═══ Data section

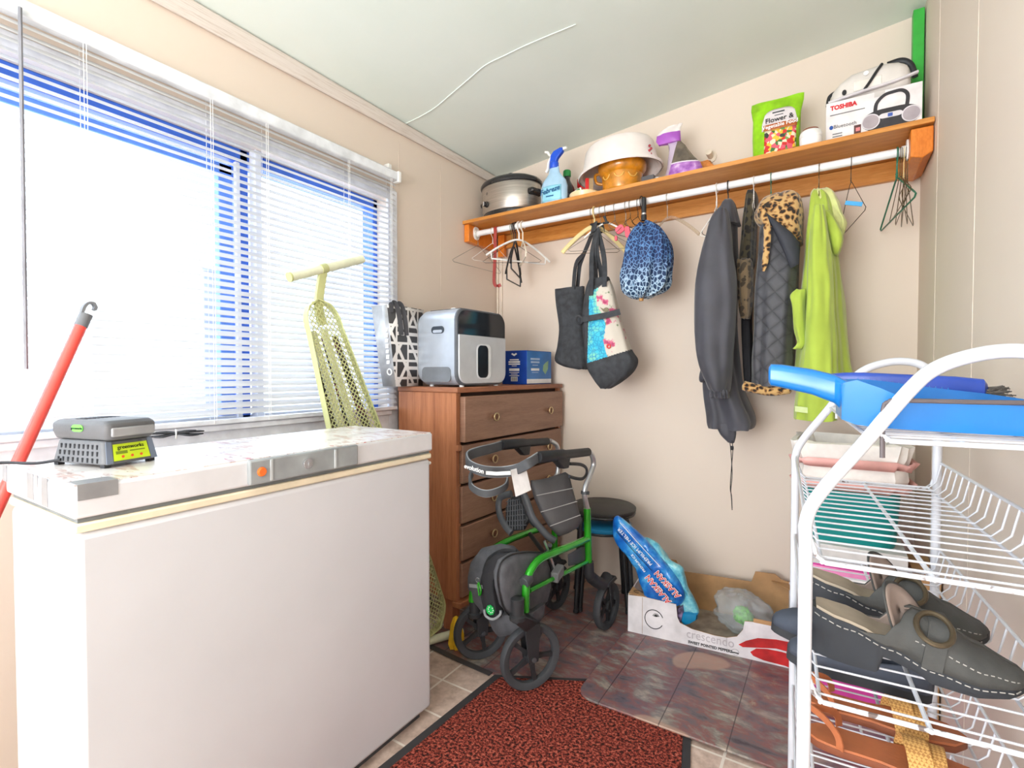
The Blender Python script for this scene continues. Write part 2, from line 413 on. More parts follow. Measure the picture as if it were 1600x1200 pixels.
o = MB().box((-0.26, -1.545, -0.05), (-0.17, -1.41, 1.43)).box((-0.27, -1.555, 1.43), (-0.16, -1.40, 1.445)).build('post', M('weathered_grey_wood', (226, 224, 228), 0.8, bump=0.3, bscale=40), bevel=0.004)
tag(o, 'pale wooden post standing outside behind the blind, beside the mullion', 'post')

# ------------------------------------------------------------------ venetian blind
n_ = NT('blind_slat'); n_.color(n_.ramp(n_.noise(n_.coord(), 6, 2), [(.3, (226, 226, 226)), (.7, (232, 232, 232))])); n_.pbr(.45)
tl_ = n_.n('ShaderNodeBsdfTranslucent'); tl_.inputs[0].default_value = lin((236, 236, 238)); ms_ = n_.n('ShaderNodeMixShader'); ms_.inputs[0].default_value = .42
n_.l(n_.b.outputs[0], ms_.inputs[1]); n_.l(tl_.outputs[0], ms_.inputs[2]); n_.l(ms_.outputs[0], n_.out.inputs['Surface']); SLAT = n_.m
bl = thing('venetian_blind', 'white venetian blind hanging over the window, slats open', 'blind', (0.03, -1.78, 0.9))
BY0, BY1 = -2.76, -0.835
MB().box((0.013, BY0, 1.917), (0.045, BY1, 1.958)).build('headrail', M('headrail_white', (226, 230, 236), 0.35), bl, bevel=0.004)
MB().box((0.013, BY1, 1.914), (0.05, BY1 + 0.018, 1.961)).box((0.001, BY1 - 0.04, 1.958), (0.03, BY1 - 0.02, 1.985)).build('end_bracket', WHITE, bl, bevel=0.003)
m = MB(); z = 1.903; rnd = random.Random(3); tilt = R(-42)
while z > 0.94:
    rings = []
    zz = z + rnd.uniform(-0.0012, 0.0012); tl = tilt + rnd.uniform(-0.03, 0.03)
    for y in (BY0 + 0.005, -2.2, -1.6, -1.2, BY1 - 0.004):
        dz = rnd.uniform(-0.0008, 0.0008); ring = []
        for u in (-1, -0.5, 0, 0.5, 1):
            ring.append(V((0.029 + 0.0125 * u * math.cos(tl), y, zz + dz + 0.0125 * u * math.sin(tl) + 0.0016 * (1 - u * u))))
        ring += [p - V((0, 0, 0.0006)) for p in ring[::-1]]
        rings.append(ring)
    m.loft(rings); z -= 0.0226
m.build('slats', SLAT, bl, angle=60)
MB().box((0.016, BY0, 0.9165), (0.042, BY1 - 0.002, 0.932)).build('bottom_rail', FRAMEW, bl, bevel=0.003)
m = MB()
for y in (-0.875, -1.10, -1.44, -1.62, -1.93, -2.3, -2.65):
    for x in (0.0155, 0.0425): m.tube([(x, y, 0.92), (x, y, 1.917)], 0.0008, 5)
    m.tube([(0.044, y + 0.006, 0.93), (0.044, y + 0.006, 1.917)], 0.0008, 5)
m.build('ladder_cord', WHITE, bl)
MB().tube([(0.052, -2.05, 1.93), (0.056, -2.052, 1.60), (0.06, -2.055, 1.088)], 0.0042, 6).build('tilt_wand', M('wand_grey', (132, 132, 140), 0.3), bl)

# ------------------------------------------------------------------ chest freezer
fz = thing('chest_freezer', 'white chest freezer with cream seal and patterned cover on its lid', 'freezer', (0.405, -1.69, 0))
FX0, FX1, FY0, FY1, FT = 0.25, 0.61, -2.135, -1.255, 0.894
BODY = M('freezer_white', (206, 207, 212), 0.38, var=0.02, vscale=3)
MB().box((FX0 + 0.01, FY0 + 0.004, 0.03), (FX1 - 0.003, FY1 - 0.004, 0.812)).build('body', BODY, fz, bevel=0.012, seg=3)
MB().box((FX0 + 0.03, FY0 + 0.03, 0.0003), (FX1 - 0.03, FY1 - 0.03, 0.031)).build('plinth', DARK, fz)
MB().box((FX0 + 0.008, FY0 + 0.002, 0.8125), (FX1 - 0.001, FY1 - 0.002, 0.829)).build('seal', M('cream_seal', (230, 218, 192), 0.5, var=0.04), fz, bevel=0.004)
MB().box((FX0 + 0.012, FY0 + 0.008, 0.8295), (FX1 - 0.006, FY1 - 0.008, 0.8365)).build('gasket', M('gasket_grey', (112, 116, 116), 0.6), fz)
lid = MB().box((FX0, FY0, 0.837), (FX1 + 0.002, FY1, FT - 0.002)).build('lid', M('lid_white', (214, 214, 218), 0.35, var=0.02), fz, bevel=0.006, seg=3)
def cover_material():
    n = NT('patterned_cover'); v = n.coord()
    s1 = n.noise(n.coord((9, 26, 1)), 1.6, 5, 0.6); s2 = n.noise(n.coord((7, 20, 1), (0, 0, 0.5)), 4.0, 4, 0.6)
    g = n.ramp(n.noise(v, 5, 2), [(0.35, (246, 242, 240)), (0.65, (240, 232, 228))])
    c = n.mix(n.ramp(s1, [(0.54, (0, 0, 0)), (0.60, (255, 255, 255))]), g, (218, 188, 178))
    c = n.mix(n.ramp(s2, [(0.60, (0, 0, 0)), (0.65, (255, 255, 255))]), c, (186, 150, 142))
    w = n.n('ShaderNodeTexWave'); w.inputs['Scale'].default_value = 12; w.inputs['Distortion'].default_value = 3; n.l(n.coord((0.2, 1, 1)), w.inputs['Vector'])
    c = n.mix(n.ramp(w.outputs['Fac'], [(0.8, (0, 0, 0)), (0.95, (140, 140, 140))]), c, (170, 158, 152))
    r = n.noise(v, 34, 2); c = n.mix(n.ramp(r, [(0.70, (0, 0, 0)), (0.73, (255, 255, 255))]), c, (200, 92, 92))
    n.color(c); n.b.inputs['Coat Weight'].default_value = 0.8; n.b.inputs['Coat Roughness'].default_value = 0.25; return n.pbr(0.4, 0, 0.5)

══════

▶ **Job**: Transcribe the material exactly, keeping every word and none of the pictures.

▶ **Task output**:
The Blender Python script for this scene continues. Write part 2, from line 413 on. More parts follow. Measure the picture as if it were 1600x1200 pixels.
o = MB().box((-0.26, -1.545, -0.05), (-0.17, -1.41, 1.43)).box((-0.27, -1.555, 1.43), (-0.16, -1.40, 1.445)).build('post', M('weathered_grey_wood', (226, 224, 228), 0.8, bump=0.3, bscale=40), bevel=0.004)
tag(o, 'pale wooden post standing outside behind the blind, beside the mullion', 'post')

# ------------------------------------------------------------------ venetian blind
n_ = NT('blind_slat'); n_.color(n_.ramp(n_.noise(n_.coord(), 6, 2), [(.3, (226, 226, 226)), (.7, (232, 232, 232))])); n_.pbr(.45)
tl_ = n_.n('ShaderNodeBsdfTranslucent'); tl_.inputs[0].default_value = lin((236, 236, 238)); ms_ = n_.n('ShaderNodeMixShader'); ms_.inputs[0].default_value = .42
n_.l(n_.b.outputs[0], ms_.inputs[1]); n_.l(tl_.outputs[0], ms_.inputs[2]); n_.l(ms_.outputs[0], n_.out.inputs['Surface']); SLAT = n_.m
bl = thing('venetian_blind', 'white venetian blind hanging over the window, slats open', 'blind', (0.03, -1.78, 0.9))
BY0, BY1 = -2.76, -0.835
MB().box((0.013, BY0, 1.917), (0.045, BY1, 1.958)).build('headrail', M('headrail_white', (226, 230, 236), 0.35), bl, bevel=0.004)
MB().box((0.013, BY1, 1.914), (0.05, BY1 + 0.018, 1.961)).box((0.001, BY1 - 0.04, 1.958), (0.03, BY1 - 0.02, 1.985)).build('end_bracket', WHITE, bl, bevel=0.003)
m = MB(); z = 1.903; rnd = random.Random(3); tilt = R(-42)
while z > 0.94:
    rings = []
    zz = z + rnd.uniform(-0.0012, 0.0012); tl = tilt + rnd.uniform(-0.03, 0.03)
    for y in (BY0 + 0.005, -2.2, -1.6, -1.2, BY1 - 0.004):
        dz = rnd.uniform(-0.0008, 0.0008); ring = []
        for u in (-1, -0.5, 0, 0.5, 1):
            ring.append(V((0.029 + 0.0125 * u * math.cos(tl), y, zz + dz + 0.0125 * u * math.sin(tl) + 0.0016 * (1 - u * u))))
        ring += [p - V((0, 0, 0.0006)) for p in ring[::-1]]
        rings.append(ring)
    m.loft(rings); z -= 0.0226
m.build('slats', SLAT, bl, angle=60)
MB().box((0.016, BY0, 0.9165), (0.042, BY1 - 0.002, 0.932)).build('bottom_rail', FRAMEW, bl, bevel=0.003)
m = MB()
for y in (-0.875, -1.10, -1.44, -1.62, -1.93, -2.3, -2.65):
    for x in (0.0155, 0.0425): m.tube([(x, y, 0.92), (x, y, 1.917)], 0.0008, 5)
    m.tube([(0.044, y + 0.006, 0.93), (0.044, y + 0.006, 1.917)], 0.0008, 5)
m.build('ladder_cord', WHITE, bl)
MB().tube([(0.052, -2.05, 1.93), (0.056, -2.052, 1.60), (0.06, -2.055, 1.088)], 0.0042, 6).build('tilt_wand', M('wand_grey', (132, 132, 140), 0.3), bl)

# ------------------------------------------------------------------ chest freezer
fz = thing('chest_freezer', 'white chest freezer with cream seal and patterned cover on its lid', 'freezer', (0.405, -1.69, 0))
FX0, FX1, FY0, FY1, FT = 0.25, 0.61, -2.135, -1.255, 0.894
BODY = M('freezer_white', (206, 207, 212), 0.38, var=0.02, vscale=3)
MB().box((FX0 + 0.01, FY0 + 0.004, 0.03), (FX1 - 0.003, FY1 - 0.004, 0.812)).build('body', BODY, fz, bevel=0.012, seg=3)
MB().box((FX0 + 0.03, FY0 + 0.03, 0.0003), (FX1 - 0.03, FY1 - 0.03, 0.031)).build('plinth', DARK, fz)
MB().box((FX0 + 0.008, FY0 + 0.002, 0.8125), (FX1 - 0.001, FY1 - 0.002, 0.829)).build('seal', M('cream_seal', (230, 218, 192), 0.5, var=0.04), fz, bevel=0.004)
MB().box((FX0 + 0.012, FY0 + 0.008, 0.8295), (FX1 - 0.006, FY1 - 0.008, 0.8365)).build('gasket', M('gasket_grey', (112, 116, 116), 0.6), fz)
lid = MB().box((FX0, FY0, 0.837), (FX1 + 0.002, FY1, FT - 0.002)).build('lid', M('lid_white', (214, 214, 218), 0.35, var=0.02), fz, bevel=0.006, seg=3)
def cover_material():
    n = NT('patterned_cover'); v = n.coord()
    s1 = n.noise(n.coord((9, 26, 1)), 1.6, 5, 0.6); s2 = n.noise(n.coord((7, 20, 1), (0, 0, 0.5)), 4.0, 4, 0.6)
    g = n.ramp(n.noise(v, 5, 2), [(0.35, (246, 242, 240)), (0.65, (240, 232, 228))])
    c = n.mix(n.ramp(s1, [(0.54, (0, 0, 0)), (0.60, (255, 255, 255))]), g, (218, 188, 178))
    c = n.mix(n.ramp(s2, [(0.60, (0, 0, 0)), (0.65, (255, 255, 255))]), c, (186, 150, 142))
    w = n.n('ShaderNodeTexWave'); w.inputs['Scale'].default_value = 12; w.inputs['Distortion'].default_value = 3; n.l(n.coord((0.2, 1, 1)), w.inputs['Vector'])
    c = n.mix(n.ramp(w.outputs['Fac'], [(0.8, (0, 0, 0)), (0.95, (140, 140, 140))]), c, (170, 158, 152))
    r = n.noise(v, 34, 2); c = n.mix(n.ramp(r, [(0.70, (0, 0, 0)), (0.73, (255, 255, 255))]), c, (200, 92, 92))
    n.color(c); n.b.inputs['Coat Weight'].default_value = 0.8; n.b.inputs['Coat Roughness'].default_value = 0.25; return n.pbr(0.4, 0, 0.5)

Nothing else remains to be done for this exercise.